3.3.7.1   Local Interventions to Support an Industry or Region

(This is an archived page, from the Patterns of Power Edition 3 book.  Current versions are at book contents).

There are several reasons why a government might wish to support a particular industry or region:

·      In a democracy, politicians may offer economic dispensations for chosen regions or industries, in an attempt to win votes at the next election – as described, for example, in an article entitled What are some examples of "pork barrel politics" in the United States?

·      If an industry or region is experiencing job losses, for whatever reason, governments may wish to reduce suffering by providing support.  This may be a temporary expedient, whilst alternative employment is found.

·      A government may decide that a particular sector of the economy is strategically important, for example long-term economic benefit or national security.

There are several techniques that governments can use:

·      Existing companies can be offered subsidies or tax breaks, to protect jobs.  Other companies, though, might suffer and the wider population may end up paying a high price without achieving a net gain in employment.[1]

·      Incentives, in the form of grants or tax concessions, can be offered for companies to set up activities in a specific area. 

·      A government can support a fledgling industry, or protect an existing one, by placing contracts for products or research. 

·      An industry can be protected by imposing tariffs on imports of comparable products or services, though that puts up the prices for everybody and may put other jobs at risk.[2]   As will be seen towards the end of this chapter (3.5.4.5) though, new tariffs are subject to World Trade Organisation (WTO) rules and they have other disadvantages. 

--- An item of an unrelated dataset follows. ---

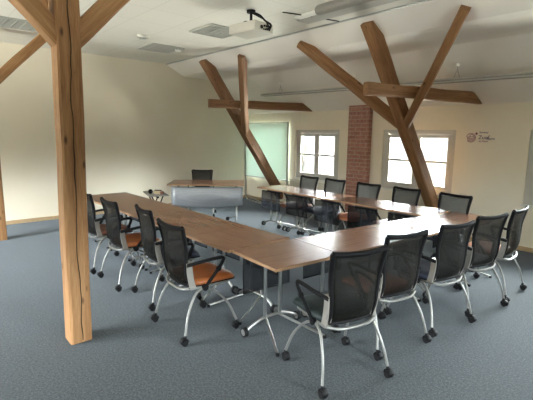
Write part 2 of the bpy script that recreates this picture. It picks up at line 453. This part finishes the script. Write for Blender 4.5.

·      National governments can pay for regional infrastructure projects that might not benefit people in other areas.

·      Governments may introduce regulations which purport to be for the benefit of the public but are drafted in such a way that a specific group of people benefits at the expense of the wider public – as described, for example, by Russell Roberts in an article entitled Pigs Don't Fly.

·      National governments can choose to locate some of their activities in areas of high unemployment, as was the case when the United Kingdom Passport Office and its Vehicle Licensing Agency were moved to southern Wales where jobs had been lost in coalmining. 

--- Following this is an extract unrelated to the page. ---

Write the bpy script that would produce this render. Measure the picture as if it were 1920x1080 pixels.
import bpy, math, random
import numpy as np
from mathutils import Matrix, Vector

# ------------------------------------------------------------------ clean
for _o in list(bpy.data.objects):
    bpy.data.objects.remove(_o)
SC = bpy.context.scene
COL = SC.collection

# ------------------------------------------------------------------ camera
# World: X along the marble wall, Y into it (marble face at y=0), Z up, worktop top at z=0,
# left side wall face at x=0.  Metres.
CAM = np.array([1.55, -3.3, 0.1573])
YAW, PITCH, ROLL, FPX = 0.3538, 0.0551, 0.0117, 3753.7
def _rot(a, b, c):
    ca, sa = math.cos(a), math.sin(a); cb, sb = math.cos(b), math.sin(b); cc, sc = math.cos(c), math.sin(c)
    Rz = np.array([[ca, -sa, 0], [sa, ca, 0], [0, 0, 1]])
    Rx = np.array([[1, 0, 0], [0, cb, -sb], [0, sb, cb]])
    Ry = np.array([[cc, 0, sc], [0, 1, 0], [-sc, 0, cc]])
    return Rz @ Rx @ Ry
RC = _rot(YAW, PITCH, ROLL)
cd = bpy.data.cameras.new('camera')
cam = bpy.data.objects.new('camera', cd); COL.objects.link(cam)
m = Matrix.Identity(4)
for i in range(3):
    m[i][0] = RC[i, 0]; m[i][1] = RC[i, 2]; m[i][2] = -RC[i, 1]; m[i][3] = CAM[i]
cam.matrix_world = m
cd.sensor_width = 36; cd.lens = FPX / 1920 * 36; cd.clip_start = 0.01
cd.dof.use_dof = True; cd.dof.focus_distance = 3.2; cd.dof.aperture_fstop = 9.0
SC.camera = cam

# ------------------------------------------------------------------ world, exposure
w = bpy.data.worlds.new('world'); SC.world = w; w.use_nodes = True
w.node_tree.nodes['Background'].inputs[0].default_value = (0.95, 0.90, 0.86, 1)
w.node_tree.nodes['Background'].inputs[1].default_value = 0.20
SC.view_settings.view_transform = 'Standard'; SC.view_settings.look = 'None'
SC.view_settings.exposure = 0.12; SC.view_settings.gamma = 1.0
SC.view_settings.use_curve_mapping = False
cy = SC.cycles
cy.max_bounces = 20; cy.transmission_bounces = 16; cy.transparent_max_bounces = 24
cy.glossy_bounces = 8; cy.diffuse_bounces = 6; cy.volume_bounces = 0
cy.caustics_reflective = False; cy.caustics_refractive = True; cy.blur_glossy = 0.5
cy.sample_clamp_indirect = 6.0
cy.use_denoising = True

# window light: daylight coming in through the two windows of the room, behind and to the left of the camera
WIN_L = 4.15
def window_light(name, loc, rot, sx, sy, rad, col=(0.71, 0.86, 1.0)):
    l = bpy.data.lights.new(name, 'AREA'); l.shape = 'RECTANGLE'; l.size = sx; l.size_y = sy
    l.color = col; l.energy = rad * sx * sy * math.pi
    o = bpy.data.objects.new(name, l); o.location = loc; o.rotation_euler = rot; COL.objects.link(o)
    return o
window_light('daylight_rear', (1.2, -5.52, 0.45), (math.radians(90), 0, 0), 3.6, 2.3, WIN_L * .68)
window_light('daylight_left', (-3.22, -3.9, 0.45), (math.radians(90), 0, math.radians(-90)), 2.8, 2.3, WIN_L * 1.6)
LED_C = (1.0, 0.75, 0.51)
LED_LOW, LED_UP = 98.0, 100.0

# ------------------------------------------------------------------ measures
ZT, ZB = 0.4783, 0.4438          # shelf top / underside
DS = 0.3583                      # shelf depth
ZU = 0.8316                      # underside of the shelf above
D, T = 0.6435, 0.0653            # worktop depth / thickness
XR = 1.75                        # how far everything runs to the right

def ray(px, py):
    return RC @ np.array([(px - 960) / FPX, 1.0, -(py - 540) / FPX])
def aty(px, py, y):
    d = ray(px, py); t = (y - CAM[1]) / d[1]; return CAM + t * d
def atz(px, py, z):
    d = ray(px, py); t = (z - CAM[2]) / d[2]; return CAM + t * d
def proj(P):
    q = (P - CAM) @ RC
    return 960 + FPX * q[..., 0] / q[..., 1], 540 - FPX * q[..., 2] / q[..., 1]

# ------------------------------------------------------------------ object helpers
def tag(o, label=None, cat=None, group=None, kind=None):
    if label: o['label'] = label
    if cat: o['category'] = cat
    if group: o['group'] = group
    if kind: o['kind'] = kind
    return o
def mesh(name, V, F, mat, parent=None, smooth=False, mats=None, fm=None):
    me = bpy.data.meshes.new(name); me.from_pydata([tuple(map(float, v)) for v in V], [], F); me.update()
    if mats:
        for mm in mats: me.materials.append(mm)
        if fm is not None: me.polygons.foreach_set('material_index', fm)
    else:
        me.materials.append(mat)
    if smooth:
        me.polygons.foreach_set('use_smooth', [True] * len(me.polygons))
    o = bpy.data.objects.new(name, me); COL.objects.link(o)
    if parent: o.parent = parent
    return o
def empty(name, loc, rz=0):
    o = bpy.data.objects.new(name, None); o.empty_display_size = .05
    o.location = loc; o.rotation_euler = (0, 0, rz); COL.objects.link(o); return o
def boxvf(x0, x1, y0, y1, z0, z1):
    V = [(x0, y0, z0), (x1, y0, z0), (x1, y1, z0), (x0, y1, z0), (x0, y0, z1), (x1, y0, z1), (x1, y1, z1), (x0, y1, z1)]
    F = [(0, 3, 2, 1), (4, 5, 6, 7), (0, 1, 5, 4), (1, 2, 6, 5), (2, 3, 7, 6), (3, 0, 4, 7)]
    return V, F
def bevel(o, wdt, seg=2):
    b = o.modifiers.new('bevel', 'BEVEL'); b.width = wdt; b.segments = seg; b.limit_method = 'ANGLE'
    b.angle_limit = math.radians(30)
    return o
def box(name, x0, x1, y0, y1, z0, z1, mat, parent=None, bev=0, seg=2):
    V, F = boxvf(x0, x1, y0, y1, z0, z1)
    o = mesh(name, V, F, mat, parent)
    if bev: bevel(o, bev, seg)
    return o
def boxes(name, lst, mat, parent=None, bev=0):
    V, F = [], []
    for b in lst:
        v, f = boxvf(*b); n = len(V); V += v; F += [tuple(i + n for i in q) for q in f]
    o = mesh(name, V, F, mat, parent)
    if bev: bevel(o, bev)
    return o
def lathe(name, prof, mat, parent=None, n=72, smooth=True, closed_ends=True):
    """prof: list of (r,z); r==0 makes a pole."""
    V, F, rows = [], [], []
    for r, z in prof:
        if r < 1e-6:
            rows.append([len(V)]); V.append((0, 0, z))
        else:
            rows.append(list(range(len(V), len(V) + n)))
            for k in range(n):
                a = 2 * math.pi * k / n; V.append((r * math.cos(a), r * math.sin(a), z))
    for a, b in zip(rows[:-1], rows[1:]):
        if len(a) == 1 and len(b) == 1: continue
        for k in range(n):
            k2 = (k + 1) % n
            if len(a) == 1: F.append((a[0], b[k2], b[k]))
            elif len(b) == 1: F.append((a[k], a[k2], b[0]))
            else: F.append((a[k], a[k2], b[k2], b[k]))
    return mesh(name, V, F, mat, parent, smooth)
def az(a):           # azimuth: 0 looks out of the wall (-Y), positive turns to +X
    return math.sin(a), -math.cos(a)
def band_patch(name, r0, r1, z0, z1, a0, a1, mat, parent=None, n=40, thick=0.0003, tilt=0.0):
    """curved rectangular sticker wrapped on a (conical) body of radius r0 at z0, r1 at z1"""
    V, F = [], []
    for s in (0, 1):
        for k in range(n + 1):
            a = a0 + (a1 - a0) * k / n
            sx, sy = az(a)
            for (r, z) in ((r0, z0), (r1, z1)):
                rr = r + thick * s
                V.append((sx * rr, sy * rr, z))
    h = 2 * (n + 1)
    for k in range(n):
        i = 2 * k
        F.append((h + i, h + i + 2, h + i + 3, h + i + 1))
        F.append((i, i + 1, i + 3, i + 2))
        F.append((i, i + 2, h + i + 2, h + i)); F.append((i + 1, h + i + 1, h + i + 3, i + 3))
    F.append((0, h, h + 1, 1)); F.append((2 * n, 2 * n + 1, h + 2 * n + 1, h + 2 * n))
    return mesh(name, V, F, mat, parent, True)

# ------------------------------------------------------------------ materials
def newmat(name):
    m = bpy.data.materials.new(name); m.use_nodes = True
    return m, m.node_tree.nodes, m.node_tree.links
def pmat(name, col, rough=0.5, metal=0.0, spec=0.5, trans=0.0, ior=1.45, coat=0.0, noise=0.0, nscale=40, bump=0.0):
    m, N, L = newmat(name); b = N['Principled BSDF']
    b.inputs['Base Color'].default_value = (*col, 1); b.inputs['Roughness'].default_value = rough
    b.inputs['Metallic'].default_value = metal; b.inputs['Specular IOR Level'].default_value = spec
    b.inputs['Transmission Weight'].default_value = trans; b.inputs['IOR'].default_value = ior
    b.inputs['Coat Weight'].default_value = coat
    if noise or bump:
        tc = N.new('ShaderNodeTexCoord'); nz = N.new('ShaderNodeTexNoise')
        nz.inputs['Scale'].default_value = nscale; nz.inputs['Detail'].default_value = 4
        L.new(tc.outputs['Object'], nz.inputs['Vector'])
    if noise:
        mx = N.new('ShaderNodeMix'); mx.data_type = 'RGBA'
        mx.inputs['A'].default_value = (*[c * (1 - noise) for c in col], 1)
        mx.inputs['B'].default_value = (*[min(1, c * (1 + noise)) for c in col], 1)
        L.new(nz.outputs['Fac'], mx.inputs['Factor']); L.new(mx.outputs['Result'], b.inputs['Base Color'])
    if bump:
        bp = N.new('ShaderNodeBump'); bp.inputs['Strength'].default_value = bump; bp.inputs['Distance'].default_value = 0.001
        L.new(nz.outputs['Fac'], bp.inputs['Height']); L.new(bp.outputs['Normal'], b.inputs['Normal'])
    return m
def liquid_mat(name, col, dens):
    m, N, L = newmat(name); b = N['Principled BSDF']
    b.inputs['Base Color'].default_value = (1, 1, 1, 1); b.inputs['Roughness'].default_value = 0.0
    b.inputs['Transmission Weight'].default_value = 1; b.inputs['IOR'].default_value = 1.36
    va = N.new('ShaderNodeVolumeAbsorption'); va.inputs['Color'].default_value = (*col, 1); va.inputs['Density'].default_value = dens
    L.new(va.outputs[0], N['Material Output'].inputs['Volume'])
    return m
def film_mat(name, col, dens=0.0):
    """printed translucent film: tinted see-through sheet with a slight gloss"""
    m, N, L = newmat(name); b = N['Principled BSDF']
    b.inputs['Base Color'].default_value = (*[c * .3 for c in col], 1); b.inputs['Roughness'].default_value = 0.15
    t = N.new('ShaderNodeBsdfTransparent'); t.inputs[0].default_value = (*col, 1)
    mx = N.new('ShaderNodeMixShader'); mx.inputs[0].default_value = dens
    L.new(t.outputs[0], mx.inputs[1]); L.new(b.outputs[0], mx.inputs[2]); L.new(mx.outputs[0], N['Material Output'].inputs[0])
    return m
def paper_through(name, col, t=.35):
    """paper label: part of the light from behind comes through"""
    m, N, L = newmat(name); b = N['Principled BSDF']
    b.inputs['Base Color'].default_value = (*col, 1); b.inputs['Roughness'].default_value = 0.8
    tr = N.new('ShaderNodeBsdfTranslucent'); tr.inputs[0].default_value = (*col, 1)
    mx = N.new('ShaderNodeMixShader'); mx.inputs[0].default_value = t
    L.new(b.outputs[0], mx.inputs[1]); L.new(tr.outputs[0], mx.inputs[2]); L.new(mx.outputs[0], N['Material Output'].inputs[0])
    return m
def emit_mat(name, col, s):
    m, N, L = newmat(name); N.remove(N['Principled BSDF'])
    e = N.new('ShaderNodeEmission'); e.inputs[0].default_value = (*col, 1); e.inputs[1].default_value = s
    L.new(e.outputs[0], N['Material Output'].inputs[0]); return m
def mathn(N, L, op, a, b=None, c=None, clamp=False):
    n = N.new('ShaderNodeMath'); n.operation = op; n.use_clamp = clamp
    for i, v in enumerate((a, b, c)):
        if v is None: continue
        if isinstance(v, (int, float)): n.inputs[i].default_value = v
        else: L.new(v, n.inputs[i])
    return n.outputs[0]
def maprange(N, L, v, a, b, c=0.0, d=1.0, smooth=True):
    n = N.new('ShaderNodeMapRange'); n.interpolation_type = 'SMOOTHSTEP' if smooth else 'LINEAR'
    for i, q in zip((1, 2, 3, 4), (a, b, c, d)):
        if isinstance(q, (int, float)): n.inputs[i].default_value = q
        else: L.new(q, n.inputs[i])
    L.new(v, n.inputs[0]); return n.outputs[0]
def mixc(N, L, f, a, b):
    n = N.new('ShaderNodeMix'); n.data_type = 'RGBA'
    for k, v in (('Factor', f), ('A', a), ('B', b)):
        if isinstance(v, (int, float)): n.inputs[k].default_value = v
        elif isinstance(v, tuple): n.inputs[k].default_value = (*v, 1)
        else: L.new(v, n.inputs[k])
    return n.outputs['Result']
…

These measures offer the politicians an advantage that is localised.   With the exception of the last example, these actions are at the expense of everyone else within the economy of that country – either by increasing consumer prices or by increasing taxes – unless they reduce unemployment, in which case they increase tax revenues and reduce benefit payments.

If one group in a society is protected from global economic fluctuations, the unprotected people in that society experience proportionally greater fluctuations.[3]

© PatternsofPower.org, 2014



[1] Lawrence Lessig’s book, Republic, Lost, gives a number of examples of subsidies resulting in overall adverse economic effects (but benefited the companies receiving the subsidies).  In chapter 4, for example, he describes how sugar subsidies have put up prices and have had adverse effects on health.

Donald Boudreaux also used the example of sugar subsidies to explain how these hugely benefited producers at the expense of the rest of society, in his essay entitled Why Government Fails and Why Ideas Matter; this was published at the end of 2014 and was available in April 2018 at http://www.cato.org/policy-report/novemberdecember-2014/why-governments-fail-why-ideas-matter.

[2] For example, America has 57 workers in industries which use steel for every one worker employed in steel-making.  The steel-using industries would be rendered less competitive by tariffs on imported steel and might therefore be forced to shed more jobs than had been temporarily saved in the steel-making industry.  This point was made in an article entitled Mercantilism Lives by Charles L.  Hooper, which was published on 4 April 2011 and was available in April 2018 in the Library of Economics and Liberty at http://www.econlib.org/library/Columns/y2011/Hoopermercantilism.html.  The same article makes further points about the disadvantages of protectionism or mercantilism.

[3] Hayek made this point in strong terms in The Road to Serfdom, pp.  153-154.